Starting point is 00:30:58 You know, you can have a 20-minute experience that is really satisfying. But this is not accidental. You know, these guys have been doing this for a very long time. And I think what it has started to do is broaden the appeal of games to people who might never have played games before. And then what is the significance of Pokemon Go? And by the way, for people who don't, I actually just saw this yesterday, Pokemon Go, third-party report, but the report was revenue last month was still in the order of $75 million.
Starting point is 00:31:24 So it's still something like a billion dollar a year revenue business today. And this is or the game is now, what, two years old or something like that? Almost three years. At least rumor has it, you know, they have new stuff coming. But it's been a giant hit. Again, it's like, where's the innovation there? But it's like, you know, and Nintendo is really great at innovations that are very physical in their nature. So the Wii, like that moment I was describing to you about the Macintosh,
Starting point is 00:31:48 When I first saw the prototype of the Wii, it was like that equivalent goose bump moment. I was in Kyoto, and I went into his room, and there was a TV, and it wasn't like an LED. It was an actual tube TV. And there was a pond that was on the screen, like a little cartoon pond with little bubbles popping up from every once in a while. And the head of Nintendo at the time was a guy named me Wadassan. And he gave me the controller, and I held the controller, and I just started going, and all of a sudden you could feel the tension of the controller and the motion control of the controller. And I started to like fish around and I grabbed the fish and I pulled the fish out.

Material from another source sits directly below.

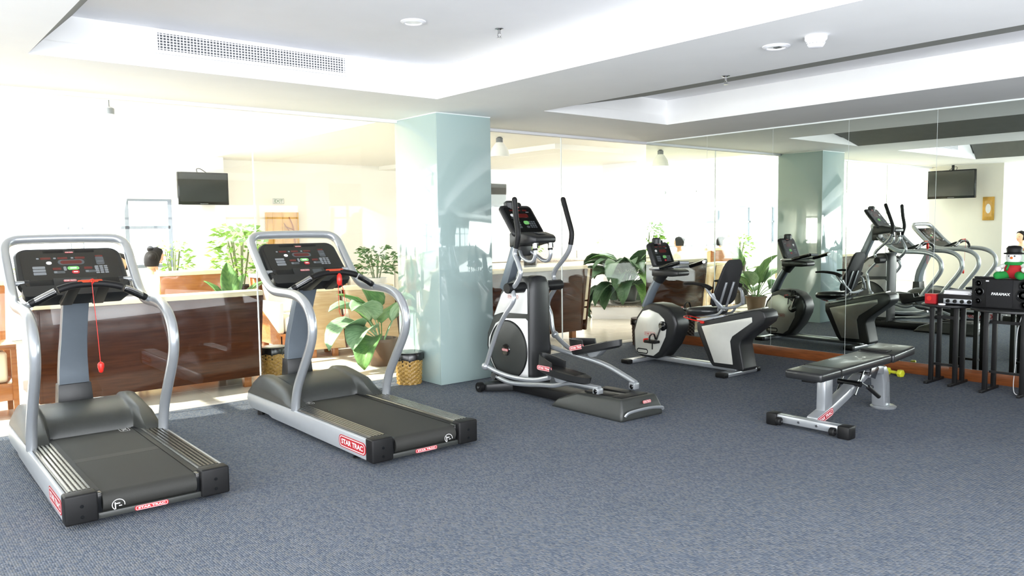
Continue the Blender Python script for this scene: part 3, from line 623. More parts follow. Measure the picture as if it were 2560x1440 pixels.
# ------------------------------------------------------------------ people
def figure(label, loc, rz, joints, edges, head, shirt, low, shirt_z, bun=None, look=0.0, tilt=0.0):
    t = thing('person', label, 'person', loc, rz)
    me = bpy.data.meshes.new('body'); me.from_pydata([j[:3] for j in joints], edges, [])
    ob = bpy.data.objects.new('body', me); COL.objects.link(ob)
    sm = ob.modifiers.new('skin', 'SKIN'); sm.use_smooth_shade = True
    for v, j in zip(me.skin_vertices[0].data, joints): v.radius = (j[3], j[4] if len(j) > 4 else j[3])
    me.skin_vertices[0].data[0].use_root = True
    ob.modifiers.new('sub', 'SUBSURF').levels = 2; ob.modifiers['sub'].render_levels = 2
    dg = bpy.context.evaluated_depsgraph_get(); dg.update(); m2 = bpy.data.meshes.new_from_object(ob.evaluated_get(dg))
    bpy.data.objects.remove(ob)
    b = MB(); b.add([tuple(v.co) for v in m2.vertices], [tuple(p.vertices) for p in m2.polygons]); nb = len(m2.polygons)
    hx, hy, hz = head; T = Matrix.Translation(head) @ Matrix.Rotation(look, 4, 'Z') @ Matrix.Rotation(tilt, 4, 'X')
    hb = MB(T); rs = []
    for i in range(17):
        u = i/16; z = -0.115+0.235*u; a = math.sin(math.pi*min(1, max(0, 0.04+0.94*u)))**0.55
        w = 0.076*a*(0.78+0.3*min(1, u*1.7)); dp = 0.097*a*(0.86+0.2*min(1, u*1.5))
        ring = []
        for k in range(24):
            th = 2*math.pi*k/24; x = w*math.cos(th); y = dp*math.sin(th)
            if abs(th-math.pi/2) < 0.3: y += 0.022*math.exp(-((u-0.42)/0.09)**2)*(1 if abs(th-math.pi/2) < 0.1 else 0.45)
            if abs(abs(th-math.pi/2)-0.35) < 0.2: y -= 0.008*math.exp(-((u-0.52)/0.06)**2)
            ring.append((x, y, z))
        rs.append(ring)
    hb.rings(rs)
    for s in (-1, 1): hb.ball((s*0.078, 0.0, 0.0), 0.03, 8, 6, (0.35, 0.7, 1.0))
    b.v += hb.v; k = nb and len(m2.vertices); b.f += [[i+k for i in f] for f in hb.f]
    o = b.build('body', 'skin', t, sharp=80)
    o.data.materials.append(M[shirt]); o.data.materials.append(M[low])
    for p in o.data.polygons:
        c = p.center
        if c.z < shirt_z and (c.z > 0.50 or c.y < 0.1): p.material_index = 1
        if c.z < 0.50: p.material_index = 2
        if (c - Vector((0, 0.34, 0.72))).length < 0.0: p.material_index = 0
    hm = MB(T); rs = []
    for i in range(10):
        u = i/9; z = -0.06+0.198*u; a = math.sqrt(max(0, 1-((z-0.01)/0.135)**2)) if u < 1 else 0.02
        rs.append([((0.091*a)*math.cos(th), (-0.012+0.110*a*math.sin(th)) if math.sin(th) < 0.35+0.65*max(0, (u-0.52)/0.3) else (-0.012+0.110*a*(0.35+0.65*max(0, (u-0.52)/0.3))), z) for th in [2*math.pi*k/24 for k in range(24)]])
    hm.rings(rs)
    if bun: hm.ball(bun, 0.045, 12, 8)
    hm.build('hair', 'hair', t, sharp=80)
    for s in (-1, 1):
        MB(T).ball((s*0.030, 0.083, 0.008), 0.010, 8, 6, (1.2, 0.5, 0.7)).build('eye', 'eye', t)
    MB(T).ball((0, 0.088, -0.058), 0.016, 8, 6, (1.3, 0.5, 0.4)).build('mouth', 'lip', t)
    return t
# seated: pelvis at 0.48, knees forward (+y)
SIT = [(0, 0, 0.52, .13, .11), (0, 0.01, 0.68, .13, .10), (0, 0.02, 0.84, .15, .10), (0, 0.02, 0.93, .09, .07), (0, 0.03, 1.00, .05, .05), (0, 0.04, 1.06, .048, .05),
       (0.17, 0.02, 0.90, .052), (0.22, 0.08, 0.68, .042), (0.13, 0.30, 0.66, .033), (0.08, 0.38, 0.67, .03),
       (-0.17, 0.02, 0.90, .052), (-0.22, 0.08, 0.68, .042), (-0.13, 0.30, 0.66, .033), (-0.08, 0.38, 0.67, .03),
       (0.10, 0.10, 0.52, .085), (0.12, 0.46, 0.50, .065), (0.12, 0.47, 0.10, .045), (0.12, 0.58, 0.05, .035),
       (-0.10, 0.10, 0.52, .085), (-0.12, 0.46, 0.50, .065), (-0.12, 0.47, 0.10, .045), (-0.12, 0.58, 0.05, .035)]
SE = [(0, 1), (1, 2), (2, 3), (3, 4), (4, 5), (2, 6), (6, 7), (7, 8), (8, 9), (2, 10), (10, 11), (11, 12), (12, 13), (0, 14), (14, 15), (15, 16), (16, 17), (0, 18), (18, 19), (19, 20), (20, 21)]
figure('seated woman with dark bun seen from behind, in a white top', (2.86, 10.45, 0), math.radians(-10), SIT, SE, (0, 0.05, 1.13), 'cloth_white', 'cloth_dark', 0.96, bun=(0, -0.10, 0.06))
figure('seated woman in profile with a high dark bun leaning towards the table', (3.10, 11.35, 0.03), math.radians(-75), SIT, SE, (0, 0.07, 1.13), 'cloth_white', 'cloth_dark', 0.96, bun=(0, -0.10, 0.085), tilt=-0.25)
figure('seated woman facing the room, half hidden by the left treadmill console', (2.36, 9.85, 0), math.radians(155), SIT, SE, (0, 0.05, 1.13), 'cloth_dark', 'cloth_dark', 0.96)
figure('man in a pale shirt at the reception, seen in the mirror', (-2.6, 5.95, 0), math.radians(-70), SIT, SE, (0, 0.05, 1.16), 'cloth_white', 'cloth_dark', 0.96)
for nm, lb, x, y, rz in (('lounge_chair', 'simple chair under the woman with the low dark bun', 2.86, 10.45, -10), ('lounge_chair', 'simple chair under the woman seen in profile', 3.10, 11.35, -75), ('lounge_chair', 'simple chair under the woman facing the room', 2.36, 9.85, 155), ('office_chair', 'plain chair under the man at reception', -2.6, 5.95, -70)):
    t = thing(nm, lb, 'chair', (x, y, 0.0015 if y > 7 else 0), math.radians(rz))
    MB().box(-0.22, 0.22, -0.16, 0.30, 0.36, 0.405).build('seat', 'cream', t, bevel=0.015)
    MB().box(-0.21, 0.21, -0.22, -0.18, 0.38, 0.80).build('backrest', 'cream', t, bevel=0.012)
    for sx in (-0.19, 0.19):
        for sy in (-0.15, 0.27): MB().box(sx-0.018, sx+0.018, sy-0.018, sy+0.018, 0, 0.36).build('leg', 'wood_mid', t)
t = thing('reception_counter', 'pale reception counter by the left pillar, seen in the mirror', 'counter', (-1.75, 5.2, 0))
MB().box(-0.25, 0.25, -0.9, 0.75, 0.0, 0.92).build('front_panel', 'mint_glass', t, bevel=0.005)
MB().box(-0.3, 0.3, -0.95, 0.8, 0.92, 0.96).build('counter_top', 'wood_mid', t, bevel=0.004)
t = thing('picture_frame', 'gilt framed oval picture on the beige pillar, seen in the mirror', 'picture', (-0.498, 5.86, 1.735), math.radians(90))
MB().box(-0.10, 0.10, -0.02, 0.0, -0.22, 0.22).build('frame', 'gold', t, bevel=0.006)
MB().box(-0.06, 0.06, -0.023, -0.019, -0.15, 0.15).build('mat_board', 'amber', t)
MB(Matrix.Diagonal((1, 1, 2.0, 1))).lathe([(0.045, -0.026), (0.045, -0.02)], 24, ax='y').build('oval', 'paper', t)

# wall fan and camera on the far window wall (seen in the mirror)
t = thing('wall_fan', 'white wall fan high on the far lounge wall, seen in the mirror', 'fan', (0.5, 12.99, 2.30))
MB().box(-0.06, 0.06, -0.03, 0, -0.12, 0.20).build('bracket', 'white_paint', t, bevel=0.006)
MB().tube([(0, -0.02, 0.1), (0, -0.12, 0.08), (0, -0.16, 0)], 0.014, 8, sub=3).build('arm', 'white_paint', t)
MB().lathe([(0.05, -0.10), (0.05, -0.18), (0.02, -0.20)], 18, (0, 0, 0), 'y').build('motor', 'print_grey', t)
for k in range(3):
    MB(Matrix.Rotation(k*2.0944, 4, 'Y')).box(0.03, 0.16, -0.205, -0.195, -0.045, 0.045).build('blade', 'shade_glass', t, bevel=0.004)
for r in (0.07, 0.12, 0.18):
    MB().tube([(r*math.cos(a), -0.225, r*math.sin(a)) for a in [2*math.pi*k/28 for k in range(28)]], 0.003, 6, ring=True, up=(0, 1, 0)).build('guard_ring', 'chrome', t)
t = thing('security_camera', 'small white security camera high on the far lounge wall, seen in the mirror', 'camera', (-0.75, 12.99, 2.36))
MB().tube([(0, 0, 0.02), (0, -0.07, 0.0)], 0.012, 8).build('bracket', 'white_paint', t)
MB().lathe([(0.03, -0.06), (0.034, -0.08), (0.034, -0.17), (0.028, -0.18)], 18, (0, 0, 0), 'y').build('body', 'white_paint', t)
MB().lathe([(0.02, -0.182), (0.001, -0.184)], 14, (0, 0, 0), 'y').build('lens', 'black_gloss', t)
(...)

Starting point is 00:32:29 And I thought that video games would be completely transformed. Nothing had really taken the physical experience in video games to that level. And I think that what Pokemon Go did is something very similar, but it created this physical experience that was, I think, think it was the first time AR had been executed on a broad scale. And so I haven't seen anything in gaming that I would tell you has really captured the imagination of people on a broad scale using AR besides Pokemon Go.
Starting point is 00:33:04 But I would say when you look at some of the next big innovations in gaming, including what we're working on, AR is going to have more near-term impact than VR. Amazing. Okay, good. And then final closing question, what's the one Activision game that has come out this year that people really have to play. And then, I know it may pain you, but I'm going to ask you, what's the best non-activision game that has come out this year
Starting point is 00:33:25 that people really have to play? So I would say Call of Duty Black House 4, which we just released, the blackout mode of Call Duty Black House 4 is so incredibly fun to play. And what is that? What is that mode? It's like a PubG mode. It's like a Battle Royale. And it's super fun to play.
Starting point is 00:33:42 And you can do it in like small, 25-minute increments, but very accessible, very fun to play. I haven't played Red Dead Red Dead Redemption yet, but I want to. And I would say, of the things that have come out this year, I think it looked. Like, Westerns are very hard to do because they're very American in their field, but the game looks fantastic, and everybody they know has played it, has had a lot of fun playing it.
Starting point is 00:34:06 Yeah, fantastic. And I think we have party favors? We've got Call of Duty for everybody. Call of Duty. So I believe everybody's going to have a copy of Call of Duty. Bobby, thank you so much. Mark, thank you very much. Thank you.